In the listing below, count the lines with "from" and report only the figure.

# Start of Given information

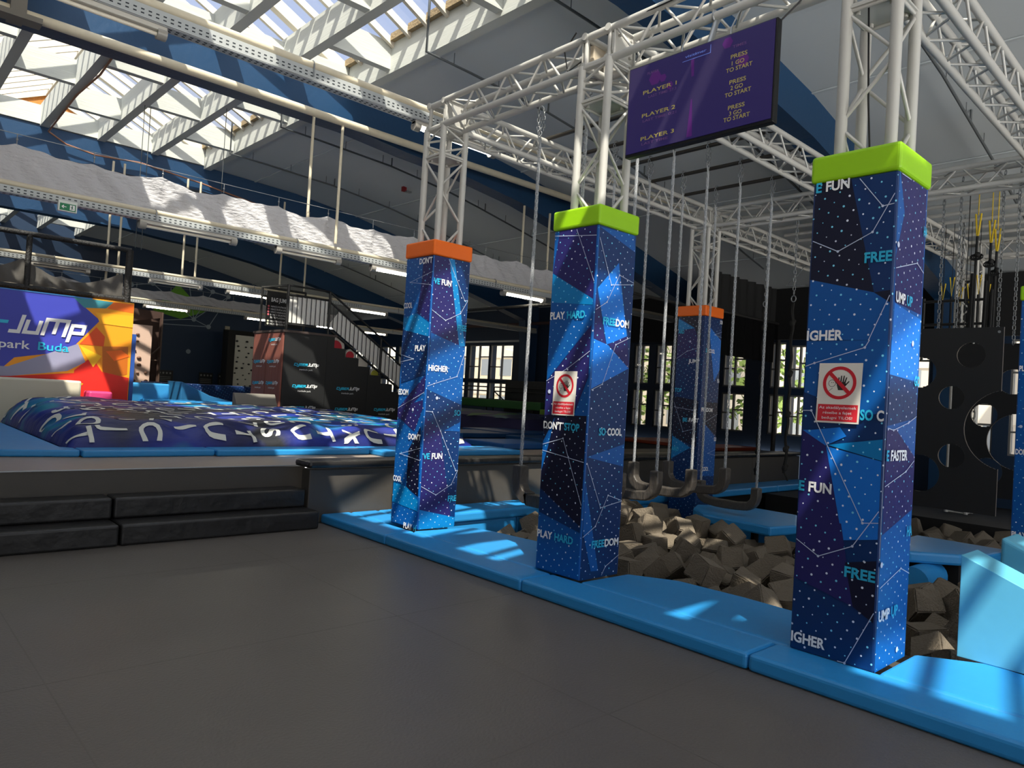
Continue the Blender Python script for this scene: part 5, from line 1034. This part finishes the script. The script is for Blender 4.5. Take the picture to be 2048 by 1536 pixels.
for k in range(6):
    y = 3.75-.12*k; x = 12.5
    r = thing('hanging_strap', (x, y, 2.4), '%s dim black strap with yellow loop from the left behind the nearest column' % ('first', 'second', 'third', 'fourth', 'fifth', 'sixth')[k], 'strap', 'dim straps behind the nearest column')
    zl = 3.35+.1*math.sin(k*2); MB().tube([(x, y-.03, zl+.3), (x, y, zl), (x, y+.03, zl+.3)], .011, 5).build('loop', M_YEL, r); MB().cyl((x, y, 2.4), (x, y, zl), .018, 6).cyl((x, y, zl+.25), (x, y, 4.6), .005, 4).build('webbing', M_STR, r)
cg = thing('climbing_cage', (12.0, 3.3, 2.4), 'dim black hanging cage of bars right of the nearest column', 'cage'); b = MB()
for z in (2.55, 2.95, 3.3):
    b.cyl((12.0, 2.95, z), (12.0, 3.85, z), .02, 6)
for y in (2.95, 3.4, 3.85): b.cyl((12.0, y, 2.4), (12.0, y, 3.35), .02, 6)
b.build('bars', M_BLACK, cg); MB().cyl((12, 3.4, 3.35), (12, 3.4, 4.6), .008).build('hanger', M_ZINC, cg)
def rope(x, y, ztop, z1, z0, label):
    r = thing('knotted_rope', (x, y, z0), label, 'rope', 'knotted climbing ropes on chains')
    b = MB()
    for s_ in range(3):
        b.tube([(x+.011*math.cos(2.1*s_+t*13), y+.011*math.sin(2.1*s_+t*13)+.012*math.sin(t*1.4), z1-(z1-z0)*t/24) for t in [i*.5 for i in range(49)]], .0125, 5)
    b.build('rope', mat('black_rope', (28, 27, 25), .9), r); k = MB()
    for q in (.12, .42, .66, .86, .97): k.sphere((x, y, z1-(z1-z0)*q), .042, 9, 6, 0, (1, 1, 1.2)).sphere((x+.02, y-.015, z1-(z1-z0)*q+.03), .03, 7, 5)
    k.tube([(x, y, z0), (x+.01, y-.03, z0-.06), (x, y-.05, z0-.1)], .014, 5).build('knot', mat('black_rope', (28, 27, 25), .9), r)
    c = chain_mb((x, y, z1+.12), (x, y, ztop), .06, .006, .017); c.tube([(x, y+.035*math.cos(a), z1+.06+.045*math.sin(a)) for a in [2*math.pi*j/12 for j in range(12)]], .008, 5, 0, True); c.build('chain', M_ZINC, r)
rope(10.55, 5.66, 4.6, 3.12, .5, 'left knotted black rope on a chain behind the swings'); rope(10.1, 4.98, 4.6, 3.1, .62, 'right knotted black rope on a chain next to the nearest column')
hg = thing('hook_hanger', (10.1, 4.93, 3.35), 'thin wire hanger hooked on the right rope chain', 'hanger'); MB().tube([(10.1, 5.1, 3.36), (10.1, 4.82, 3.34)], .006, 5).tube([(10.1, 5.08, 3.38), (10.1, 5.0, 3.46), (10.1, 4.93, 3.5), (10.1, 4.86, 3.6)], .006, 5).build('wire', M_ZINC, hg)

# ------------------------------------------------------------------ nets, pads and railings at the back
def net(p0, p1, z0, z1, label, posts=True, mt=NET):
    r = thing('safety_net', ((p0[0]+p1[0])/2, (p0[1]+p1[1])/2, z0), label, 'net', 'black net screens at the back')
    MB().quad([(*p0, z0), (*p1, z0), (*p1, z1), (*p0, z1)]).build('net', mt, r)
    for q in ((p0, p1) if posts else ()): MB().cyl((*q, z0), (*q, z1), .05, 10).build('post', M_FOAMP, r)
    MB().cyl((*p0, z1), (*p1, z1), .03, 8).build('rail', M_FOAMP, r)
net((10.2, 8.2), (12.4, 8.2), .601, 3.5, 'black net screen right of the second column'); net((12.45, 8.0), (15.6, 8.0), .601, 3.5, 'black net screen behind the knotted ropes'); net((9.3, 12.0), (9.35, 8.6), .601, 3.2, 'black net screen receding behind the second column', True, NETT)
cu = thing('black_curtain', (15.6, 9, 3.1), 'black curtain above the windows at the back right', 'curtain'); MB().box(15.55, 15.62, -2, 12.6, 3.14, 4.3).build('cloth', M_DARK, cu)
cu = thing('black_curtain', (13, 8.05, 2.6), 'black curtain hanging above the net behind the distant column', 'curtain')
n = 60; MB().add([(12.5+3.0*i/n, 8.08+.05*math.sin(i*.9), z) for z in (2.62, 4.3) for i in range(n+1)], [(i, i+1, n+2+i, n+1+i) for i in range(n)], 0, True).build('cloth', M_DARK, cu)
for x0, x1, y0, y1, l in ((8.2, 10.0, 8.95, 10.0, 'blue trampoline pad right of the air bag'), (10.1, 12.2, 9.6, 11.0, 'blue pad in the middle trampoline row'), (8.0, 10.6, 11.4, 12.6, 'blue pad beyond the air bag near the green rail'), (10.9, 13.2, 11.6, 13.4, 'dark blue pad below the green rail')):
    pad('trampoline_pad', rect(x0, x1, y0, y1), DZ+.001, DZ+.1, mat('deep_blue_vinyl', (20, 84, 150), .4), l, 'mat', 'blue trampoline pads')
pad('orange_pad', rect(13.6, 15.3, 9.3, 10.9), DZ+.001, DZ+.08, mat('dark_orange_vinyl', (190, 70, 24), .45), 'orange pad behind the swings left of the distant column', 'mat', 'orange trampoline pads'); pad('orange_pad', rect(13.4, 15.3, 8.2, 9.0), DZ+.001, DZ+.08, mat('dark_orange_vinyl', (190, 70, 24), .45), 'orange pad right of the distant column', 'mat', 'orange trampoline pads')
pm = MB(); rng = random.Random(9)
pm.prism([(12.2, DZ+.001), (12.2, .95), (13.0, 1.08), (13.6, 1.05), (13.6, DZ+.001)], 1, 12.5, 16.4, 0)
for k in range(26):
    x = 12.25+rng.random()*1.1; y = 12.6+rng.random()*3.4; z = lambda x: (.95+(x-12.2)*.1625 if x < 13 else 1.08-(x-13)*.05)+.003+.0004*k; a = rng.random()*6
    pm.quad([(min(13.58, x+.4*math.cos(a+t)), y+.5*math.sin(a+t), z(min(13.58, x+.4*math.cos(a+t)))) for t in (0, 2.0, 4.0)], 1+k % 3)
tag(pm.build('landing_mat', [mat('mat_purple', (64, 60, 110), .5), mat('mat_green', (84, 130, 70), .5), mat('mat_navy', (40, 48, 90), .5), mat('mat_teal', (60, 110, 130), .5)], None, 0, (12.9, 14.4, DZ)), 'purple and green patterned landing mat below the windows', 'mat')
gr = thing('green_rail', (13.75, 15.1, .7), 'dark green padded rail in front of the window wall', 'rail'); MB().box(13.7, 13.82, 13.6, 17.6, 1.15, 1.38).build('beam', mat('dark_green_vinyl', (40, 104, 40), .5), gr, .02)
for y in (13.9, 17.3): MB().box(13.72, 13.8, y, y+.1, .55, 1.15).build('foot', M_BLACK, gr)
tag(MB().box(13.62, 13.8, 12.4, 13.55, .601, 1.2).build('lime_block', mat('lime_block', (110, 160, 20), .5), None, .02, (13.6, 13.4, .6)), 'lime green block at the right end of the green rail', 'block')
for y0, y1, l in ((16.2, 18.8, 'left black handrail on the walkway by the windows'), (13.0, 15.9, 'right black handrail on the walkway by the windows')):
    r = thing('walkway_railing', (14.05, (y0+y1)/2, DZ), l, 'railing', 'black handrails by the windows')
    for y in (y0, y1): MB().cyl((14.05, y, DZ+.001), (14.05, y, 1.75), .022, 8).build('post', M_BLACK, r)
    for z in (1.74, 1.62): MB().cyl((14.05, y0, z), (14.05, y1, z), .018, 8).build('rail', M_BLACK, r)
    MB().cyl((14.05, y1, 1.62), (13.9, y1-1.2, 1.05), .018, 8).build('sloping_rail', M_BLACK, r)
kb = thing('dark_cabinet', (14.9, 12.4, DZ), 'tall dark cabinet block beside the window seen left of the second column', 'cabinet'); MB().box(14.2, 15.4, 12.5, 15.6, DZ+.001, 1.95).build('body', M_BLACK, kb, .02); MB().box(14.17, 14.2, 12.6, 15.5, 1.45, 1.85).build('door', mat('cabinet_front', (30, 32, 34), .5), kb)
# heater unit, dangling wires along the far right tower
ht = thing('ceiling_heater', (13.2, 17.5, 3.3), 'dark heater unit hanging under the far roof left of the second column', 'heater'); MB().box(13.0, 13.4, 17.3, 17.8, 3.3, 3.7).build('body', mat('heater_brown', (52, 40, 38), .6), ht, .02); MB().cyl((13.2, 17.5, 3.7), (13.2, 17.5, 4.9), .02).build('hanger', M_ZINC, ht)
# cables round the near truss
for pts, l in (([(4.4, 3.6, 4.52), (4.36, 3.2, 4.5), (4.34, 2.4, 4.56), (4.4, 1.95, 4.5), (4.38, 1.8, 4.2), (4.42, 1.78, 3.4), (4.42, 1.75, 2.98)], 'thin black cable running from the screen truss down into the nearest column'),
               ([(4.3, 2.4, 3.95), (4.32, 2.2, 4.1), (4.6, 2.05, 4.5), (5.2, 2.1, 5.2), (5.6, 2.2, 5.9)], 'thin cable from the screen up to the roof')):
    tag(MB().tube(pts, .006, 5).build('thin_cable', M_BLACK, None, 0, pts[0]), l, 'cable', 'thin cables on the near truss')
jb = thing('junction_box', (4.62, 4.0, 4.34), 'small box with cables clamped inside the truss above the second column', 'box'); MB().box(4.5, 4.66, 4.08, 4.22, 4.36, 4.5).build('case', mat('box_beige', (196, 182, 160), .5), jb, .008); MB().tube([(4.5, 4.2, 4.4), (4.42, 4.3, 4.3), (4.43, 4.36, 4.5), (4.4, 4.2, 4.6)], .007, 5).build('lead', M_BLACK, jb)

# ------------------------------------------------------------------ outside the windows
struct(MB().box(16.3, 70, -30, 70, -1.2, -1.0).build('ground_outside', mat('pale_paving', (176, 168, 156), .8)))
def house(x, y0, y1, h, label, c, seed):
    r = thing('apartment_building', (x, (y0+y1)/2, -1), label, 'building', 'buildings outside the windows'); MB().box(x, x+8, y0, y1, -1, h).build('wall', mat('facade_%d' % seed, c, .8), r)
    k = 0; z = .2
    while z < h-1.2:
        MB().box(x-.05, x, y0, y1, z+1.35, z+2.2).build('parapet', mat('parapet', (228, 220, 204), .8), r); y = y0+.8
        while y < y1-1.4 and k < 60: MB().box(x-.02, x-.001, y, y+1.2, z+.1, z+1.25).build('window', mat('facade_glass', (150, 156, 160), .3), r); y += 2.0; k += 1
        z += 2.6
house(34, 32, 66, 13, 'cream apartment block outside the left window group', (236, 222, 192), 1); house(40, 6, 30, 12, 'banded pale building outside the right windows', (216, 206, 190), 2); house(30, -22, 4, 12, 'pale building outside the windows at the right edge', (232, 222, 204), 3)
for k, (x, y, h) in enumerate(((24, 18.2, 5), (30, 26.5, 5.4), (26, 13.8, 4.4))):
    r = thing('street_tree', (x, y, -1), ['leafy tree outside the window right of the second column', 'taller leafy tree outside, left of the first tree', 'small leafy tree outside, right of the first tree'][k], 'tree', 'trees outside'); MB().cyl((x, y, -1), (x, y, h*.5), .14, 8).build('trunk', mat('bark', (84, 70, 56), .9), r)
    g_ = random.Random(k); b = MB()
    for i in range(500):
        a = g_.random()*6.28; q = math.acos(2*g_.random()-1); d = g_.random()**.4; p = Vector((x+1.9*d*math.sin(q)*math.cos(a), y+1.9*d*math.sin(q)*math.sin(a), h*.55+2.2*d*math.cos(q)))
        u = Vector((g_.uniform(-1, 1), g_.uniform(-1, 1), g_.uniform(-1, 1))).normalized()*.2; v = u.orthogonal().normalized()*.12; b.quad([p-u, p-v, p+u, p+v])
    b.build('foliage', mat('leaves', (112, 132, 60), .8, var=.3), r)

# End of Given information

Solution
4